Всё это означает, что не только алтарь и его основные святыни, но и все вообще литургические образы и символы Православной Церкви, сознательно, или "случайно" введенные в обиход, но принятые соборным разумом Церкви, соответствуют определенным небесным первообразам, подобны им, обладают их энергиями, содержат в себе их присутствие. А это означает, в свою очередь, что каноны в области церковной символики в основе своей — не человеческое только изобретение; они — Боговдохновенны!

Это становится особенно очевидным, если мы вспомним, что образы Горнего мира, Иерусалима нового осуществляются в Православной литургике вместе с образами подземелья, пещеры, в условиях сих последних, а эти образы тоже в основе своей Боговдохновенны. Поэтому Боговдохновенным является и весь канон храмовой архитектуры в целом, то есть как сочетание в храмовом здании образа подземелья и образа Царства небесного. Этому хорошо соответствуют слова Симеона Солунского о престоле, что таковой есть "гроб Христов и — селение славы Его". С такой двойственностью, или антиномичностью церковной символики мы встретимся ещё не раз.

Теперь ясно, что исповедание основополагающего значения образа (символа), огражденного Боговдохновенными канонами, во всей церковной жизни есть общее верование неразделенной и неразделимой никогда (!) Церкви Христовой, а также есть единственно правильное (то есть право — славное) исповедание Иисуса Христа как Сына Божия, пришедшего во плоти. Ибо Церковь есть таинственная Плоть Христова со всеми вытекающими отсюда последствиями необходимости вещества (материи), формы, верных линий, законов жизнедеятельности, внешней структуры и т.п. в его бытии и обязательного соответствия (подобия!) всего этого небесным архетипам по внушениям Духа Святаго. Ибо, по Апостолу Павлу, во всем этом "телесном" и должна быть явлена "вся полнота Божества". Бог, не переставая быть в Себе Самом, чистейшим Духом, бесконечно отличным по природе от всего тварного, в Церкви не слитно, но и нераздельно соединяется со Своим творением, подобно (хотя и не тождественно!) тому, как в Личности Христа — Главы Своего мистического Тела — Церкви — неслитно и нераздельно соединились Божественная природа и природа человеческая.

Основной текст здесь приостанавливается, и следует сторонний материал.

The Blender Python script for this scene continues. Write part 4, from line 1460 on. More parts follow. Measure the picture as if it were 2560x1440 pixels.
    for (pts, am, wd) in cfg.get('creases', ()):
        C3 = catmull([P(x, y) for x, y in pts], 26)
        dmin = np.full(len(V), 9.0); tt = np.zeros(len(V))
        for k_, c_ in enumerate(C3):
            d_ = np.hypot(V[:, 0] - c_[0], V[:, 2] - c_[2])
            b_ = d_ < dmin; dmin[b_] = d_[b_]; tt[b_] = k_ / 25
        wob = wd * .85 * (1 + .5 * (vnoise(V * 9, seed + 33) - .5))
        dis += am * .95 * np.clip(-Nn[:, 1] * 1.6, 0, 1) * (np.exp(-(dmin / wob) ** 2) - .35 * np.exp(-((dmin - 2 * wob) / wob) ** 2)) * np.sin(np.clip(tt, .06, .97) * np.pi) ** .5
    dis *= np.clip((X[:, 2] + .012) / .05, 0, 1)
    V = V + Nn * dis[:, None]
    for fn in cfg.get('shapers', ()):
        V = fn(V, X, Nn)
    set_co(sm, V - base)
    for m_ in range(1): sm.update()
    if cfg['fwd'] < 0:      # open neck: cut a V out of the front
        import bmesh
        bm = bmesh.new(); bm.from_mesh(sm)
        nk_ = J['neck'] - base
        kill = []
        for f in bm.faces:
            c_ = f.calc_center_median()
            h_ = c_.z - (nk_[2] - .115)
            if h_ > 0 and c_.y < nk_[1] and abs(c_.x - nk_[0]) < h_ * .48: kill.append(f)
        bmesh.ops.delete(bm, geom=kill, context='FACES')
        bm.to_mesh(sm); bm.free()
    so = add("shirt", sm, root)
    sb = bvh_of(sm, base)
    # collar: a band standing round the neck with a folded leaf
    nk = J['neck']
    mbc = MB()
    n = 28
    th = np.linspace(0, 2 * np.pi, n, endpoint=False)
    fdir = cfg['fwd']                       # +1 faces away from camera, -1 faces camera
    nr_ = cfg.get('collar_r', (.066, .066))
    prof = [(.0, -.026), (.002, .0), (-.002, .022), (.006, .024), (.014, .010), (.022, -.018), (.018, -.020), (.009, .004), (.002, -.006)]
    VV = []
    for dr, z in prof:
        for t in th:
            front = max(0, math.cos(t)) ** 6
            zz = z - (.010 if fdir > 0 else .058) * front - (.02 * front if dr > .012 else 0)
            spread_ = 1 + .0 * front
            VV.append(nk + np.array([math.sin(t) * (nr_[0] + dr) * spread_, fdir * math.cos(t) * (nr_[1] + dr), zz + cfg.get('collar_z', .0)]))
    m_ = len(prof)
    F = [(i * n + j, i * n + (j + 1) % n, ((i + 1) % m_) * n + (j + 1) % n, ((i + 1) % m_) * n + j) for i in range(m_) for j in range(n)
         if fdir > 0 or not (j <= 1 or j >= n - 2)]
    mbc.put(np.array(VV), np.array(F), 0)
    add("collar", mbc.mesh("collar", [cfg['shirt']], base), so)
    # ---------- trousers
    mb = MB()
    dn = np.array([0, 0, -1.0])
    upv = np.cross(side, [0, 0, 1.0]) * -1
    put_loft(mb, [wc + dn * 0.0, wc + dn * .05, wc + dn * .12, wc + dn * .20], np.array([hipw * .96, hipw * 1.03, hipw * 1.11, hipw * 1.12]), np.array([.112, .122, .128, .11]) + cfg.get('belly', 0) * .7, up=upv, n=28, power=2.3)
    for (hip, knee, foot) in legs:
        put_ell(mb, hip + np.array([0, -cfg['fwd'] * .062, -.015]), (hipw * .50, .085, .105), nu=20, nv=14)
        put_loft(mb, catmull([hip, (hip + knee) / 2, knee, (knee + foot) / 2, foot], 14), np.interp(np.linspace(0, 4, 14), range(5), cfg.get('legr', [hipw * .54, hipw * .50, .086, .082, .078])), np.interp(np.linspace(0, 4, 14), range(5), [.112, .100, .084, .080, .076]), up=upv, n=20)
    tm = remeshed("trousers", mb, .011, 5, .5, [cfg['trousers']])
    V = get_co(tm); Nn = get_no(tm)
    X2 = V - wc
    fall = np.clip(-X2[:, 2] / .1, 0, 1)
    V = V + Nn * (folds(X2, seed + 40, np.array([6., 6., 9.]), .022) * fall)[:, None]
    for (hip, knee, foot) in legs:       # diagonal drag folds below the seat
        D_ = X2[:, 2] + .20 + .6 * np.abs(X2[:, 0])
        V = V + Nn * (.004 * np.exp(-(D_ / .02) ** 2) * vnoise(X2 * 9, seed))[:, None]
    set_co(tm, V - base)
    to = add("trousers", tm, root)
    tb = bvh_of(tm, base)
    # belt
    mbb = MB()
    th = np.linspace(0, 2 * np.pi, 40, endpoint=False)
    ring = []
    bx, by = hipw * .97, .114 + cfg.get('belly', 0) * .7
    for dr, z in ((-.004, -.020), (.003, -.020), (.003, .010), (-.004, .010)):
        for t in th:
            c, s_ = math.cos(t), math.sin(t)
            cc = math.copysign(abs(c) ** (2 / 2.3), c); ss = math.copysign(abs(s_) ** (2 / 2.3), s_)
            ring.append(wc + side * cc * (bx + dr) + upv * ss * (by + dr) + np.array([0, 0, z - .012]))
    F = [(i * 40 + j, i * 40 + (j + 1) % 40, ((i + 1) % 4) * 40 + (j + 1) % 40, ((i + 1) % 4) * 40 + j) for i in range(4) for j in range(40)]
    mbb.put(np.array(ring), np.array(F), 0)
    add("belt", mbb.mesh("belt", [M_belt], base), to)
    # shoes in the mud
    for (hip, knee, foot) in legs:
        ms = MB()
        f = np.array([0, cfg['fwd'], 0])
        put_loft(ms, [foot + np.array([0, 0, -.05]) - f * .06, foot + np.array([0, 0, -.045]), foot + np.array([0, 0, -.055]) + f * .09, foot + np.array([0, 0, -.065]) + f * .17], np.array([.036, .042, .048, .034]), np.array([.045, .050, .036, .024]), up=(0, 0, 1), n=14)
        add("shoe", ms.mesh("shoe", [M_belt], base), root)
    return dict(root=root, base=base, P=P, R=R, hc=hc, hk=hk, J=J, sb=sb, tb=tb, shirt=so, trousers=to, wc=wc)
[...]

Там, где нет совсем никакой образности и символики, или там, где символы (образы) произвольны, являются лишь плодом человеческой выдумки, то есть не имеют подобия небесному и Божественному, а значит, и не связаны с ним, там нет самого главного — радости пребывания Бога с людьми. Русские люди поняли и почувствовали это искони. Как сообщает нам "Повесть временных лет" под 987 годом, на великокняжеском совете решался важнейший вопрос веры для Русской земли. Слушали тех, кто в разных землях и народах наблюдал, у кого какая служба и "кто как служит Богу". Как "недобрый закон" было сразу определено мусульманское богослужение. Далее посланцы князя Владимира сказали: "И пришли мы к немцам, и видели в храмах их различную службу, но красоты не видели никакой. И пришли мы в Греческую землю и ввели нас туда, где служат они Богу своему, и не знали — на небе или на земле мы: ибо нет на земле такого зрелища и красоты такой, и не знаем, как рассказать об этом, — знаем только, что пребывает там Бог с людьми, и служба их лучше, чем во всех других странах, не можем мы забыть красоты той..."

Следовательно, красота для русских — это радость пребывания Бога с людьми, то есть как раз то благодатное единение твари во главе с человеком со своим Творцом, которое в земных нынешних условиях бытия может достигаться только в канонической православной Богослужебной символике! Происхождение же канонов, как мы увидели (и ещё не раз будем видеть) синэргично, то есть оказывается согласным проявлением воли Божией и воли человеческой, Божественного Разума и разума человеческого, внушении Духа Святаго и свободного человеческого творчества, при главенстве в этой синергии, конечно, Божественного начала. "Дивны дела Твоя, Господи, вся премудростию сотворил еси!"